文芸部の部誌に載せた文章です。……ありえねぇ!!
大体、新入生歓迎号なのにこんなホラーのせてどういうつもりなんだ、私は…;
お題は確か『出会い』。 こんな出会い イ ヤ ダ ・ ・ ・ v

実はこの話、曰く付きです。
文芸部に提出するには文章を打った後印刷しなければならないのですが、私はワープロに打っているのですよ。
感熱紙が余っているので有効活用です。(貧乏性)
で。いつものように印刷ボタンをぽちっと押したわけですな。
しかし……全18ページ、印刷すれば上下二段にする関係で9枚。
それを印刷しきるまでに、5度も印刷が止まったのですよ。
用紙はちゃんと入れているのに、『用紙を入れてください』なんて表示されたり。
ミスプリントで用紙の半分から印刷され始めたり。
うわー、恐い…!!印刷したのが2時頃だったから余計恐い!半泣きですよもう。くそぅ。

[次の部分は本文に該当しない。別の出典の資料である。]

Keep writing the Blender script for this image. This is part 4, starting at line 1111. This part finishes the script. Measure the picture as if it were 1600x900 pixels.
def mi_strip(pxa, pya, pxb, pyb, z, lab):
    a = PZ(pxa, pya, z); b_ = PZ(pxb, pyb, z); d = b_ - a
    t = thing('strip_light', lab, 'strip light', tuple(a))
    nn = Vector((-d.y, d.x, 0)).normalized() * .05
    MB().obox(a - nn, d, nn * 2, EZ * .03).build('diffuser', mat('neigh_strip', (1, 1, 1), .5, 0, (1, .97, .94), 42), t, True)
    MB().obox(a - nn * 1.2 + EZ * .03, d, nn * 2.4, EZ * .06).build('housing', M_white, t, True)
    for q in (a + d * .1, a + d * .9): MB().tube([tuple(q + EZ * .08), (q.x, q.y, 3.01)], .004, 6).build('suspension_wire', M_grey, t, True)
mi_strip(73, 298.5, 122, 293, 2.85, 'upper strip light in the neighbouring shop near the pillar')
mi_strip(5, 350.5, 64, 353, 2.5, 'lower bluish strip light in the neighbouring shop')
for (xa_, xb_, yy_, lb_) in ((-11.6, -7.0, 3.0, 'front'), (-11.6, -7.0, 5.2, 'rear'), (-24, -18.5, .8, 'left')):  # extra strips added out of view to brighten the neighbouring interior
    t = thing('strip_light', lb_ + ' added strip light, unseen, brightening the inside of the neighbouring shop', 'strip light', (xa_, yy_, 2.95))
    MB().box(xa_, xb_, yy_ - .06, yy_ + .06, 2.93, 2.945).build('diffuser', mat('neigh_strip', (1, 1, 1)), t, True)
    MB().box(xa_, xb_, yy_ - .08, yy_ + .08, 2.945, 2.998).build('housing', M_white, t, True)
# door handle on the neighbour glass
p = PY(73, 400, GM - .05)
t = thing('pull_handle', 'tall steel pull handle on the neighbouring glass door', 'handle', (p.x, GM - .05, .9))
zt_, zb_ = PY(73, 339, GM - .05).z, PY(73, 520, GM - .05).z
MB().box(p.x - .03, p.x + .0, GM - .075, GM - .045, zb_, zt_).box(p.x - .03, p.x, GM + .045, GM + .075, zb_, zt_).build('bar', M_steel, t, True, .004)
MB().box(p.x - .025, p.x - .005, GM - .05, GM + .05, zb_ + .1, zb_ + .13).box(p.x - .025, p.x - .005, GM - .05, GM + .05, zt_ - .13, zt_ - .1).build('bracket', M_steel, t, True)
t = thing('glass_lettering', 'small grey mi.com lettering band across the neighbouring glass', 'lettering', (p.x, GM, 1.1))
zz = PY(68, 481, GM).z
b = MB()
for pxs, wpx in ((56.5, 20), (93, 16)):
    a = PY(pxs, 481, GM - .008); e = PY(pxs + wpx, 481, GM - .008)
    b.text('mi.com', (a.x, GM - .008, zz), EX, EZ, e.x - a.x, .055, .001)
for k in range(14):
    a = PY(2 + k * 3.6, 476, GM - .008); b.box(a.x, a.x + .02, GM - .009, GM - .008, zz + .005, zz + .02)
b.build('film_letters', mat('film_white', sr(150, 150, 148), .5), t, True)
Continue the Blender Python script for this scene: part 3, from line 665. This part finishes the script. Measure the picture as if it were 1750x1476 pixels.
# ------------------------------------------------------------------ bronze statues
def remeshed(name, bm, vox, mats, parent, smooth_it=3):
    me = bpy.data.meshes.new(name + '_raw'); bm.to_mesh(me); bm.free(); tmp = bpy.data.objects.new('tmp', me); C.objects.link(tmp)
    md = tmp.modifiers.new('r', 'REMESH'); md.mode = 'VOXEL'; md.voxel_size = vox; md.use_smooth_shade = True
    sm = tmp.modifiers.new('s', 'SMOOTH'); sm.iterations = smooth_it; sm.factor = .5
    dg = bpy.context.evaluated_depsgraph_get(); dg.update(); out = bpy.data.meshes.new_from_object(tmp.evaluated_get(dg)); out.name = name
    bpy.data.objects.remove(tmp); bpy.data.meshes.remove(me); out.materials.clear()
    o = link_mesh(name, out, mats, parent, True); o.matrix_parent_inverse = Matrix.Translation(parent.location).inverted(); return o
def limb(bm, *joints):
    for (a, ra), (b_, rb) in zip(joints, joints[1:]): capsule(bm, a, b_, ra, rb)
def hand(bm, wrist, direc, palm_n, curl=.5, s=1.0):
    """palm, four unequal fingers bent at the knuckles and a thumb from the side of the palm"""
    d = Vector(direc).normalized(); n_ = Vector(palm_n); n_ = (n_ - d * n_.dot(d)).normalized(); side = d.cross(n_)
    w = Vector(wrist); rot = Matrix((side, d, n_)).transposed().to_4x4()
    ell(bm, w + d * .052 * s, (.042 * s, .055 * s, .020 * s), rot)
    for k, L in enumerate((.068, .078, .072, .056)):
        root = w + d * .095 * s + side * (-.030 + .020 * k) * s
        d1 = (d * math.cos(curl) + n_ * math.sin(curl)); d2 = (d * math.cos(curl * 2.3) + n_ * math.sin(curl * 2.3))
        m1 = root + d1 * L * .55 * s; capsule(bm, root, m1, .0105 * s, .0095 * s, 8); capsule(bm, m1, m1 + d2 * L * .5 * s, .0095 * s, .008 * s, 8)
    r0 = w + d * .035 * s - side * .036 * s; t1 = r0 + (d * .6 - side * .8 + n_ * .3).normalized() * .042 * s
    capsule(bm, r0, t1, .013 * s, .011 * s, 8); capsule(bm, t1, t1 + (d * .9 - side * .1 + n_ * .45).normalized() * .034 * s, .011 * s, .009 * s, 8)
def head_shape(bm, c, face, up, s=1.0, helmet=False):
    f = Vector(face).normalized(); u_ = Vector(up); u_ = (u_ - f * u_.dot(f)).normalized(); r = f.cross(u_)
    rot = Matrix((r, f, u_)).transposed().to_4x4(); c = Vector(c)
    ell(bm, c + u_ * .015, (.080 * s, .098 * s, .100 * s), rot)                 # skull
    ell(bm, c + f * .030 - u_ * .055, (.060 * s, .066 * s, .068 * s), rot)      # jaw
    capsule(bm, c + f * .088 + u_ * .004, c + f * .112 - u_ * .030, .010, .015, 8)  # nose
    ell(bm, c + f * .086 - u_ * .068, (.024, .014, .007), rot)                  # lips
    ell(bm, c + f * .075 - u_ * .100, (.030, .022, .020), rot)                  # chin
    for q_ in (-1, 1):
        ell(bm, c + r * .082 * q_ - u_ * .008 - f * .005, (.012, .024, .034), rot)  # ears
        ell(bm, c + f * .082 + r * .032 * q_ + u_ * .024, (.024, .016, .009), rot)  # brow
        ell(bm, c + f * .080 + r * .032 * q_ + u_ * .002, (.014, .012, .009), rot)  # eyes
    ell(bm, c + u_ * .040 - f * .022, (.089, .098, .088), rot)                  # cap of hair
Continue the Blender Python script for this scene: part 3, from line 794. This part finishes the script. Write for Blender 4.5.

最後の方、渚の父親が平然とした態度で登場してるって事は、優奈の母親を殺した時にも立ち会ってるって事でしょうね。
確かに、人間を埋められるほどの穴を掘るのは女子高生だけの力では無理です。
恐らく夜が明けるまでずっと父親が掘ってて、朝からは渚が掘ってたんでしょうね。
そこから墓を完成させて、完成した直後に優奈に会った、みたいな。…それはそれで恐い。

では、何だかアトガキまで恐い話になりましたが……これで終わります。
って、ホラー好きの方には随分ぬるいのでしょうけどね。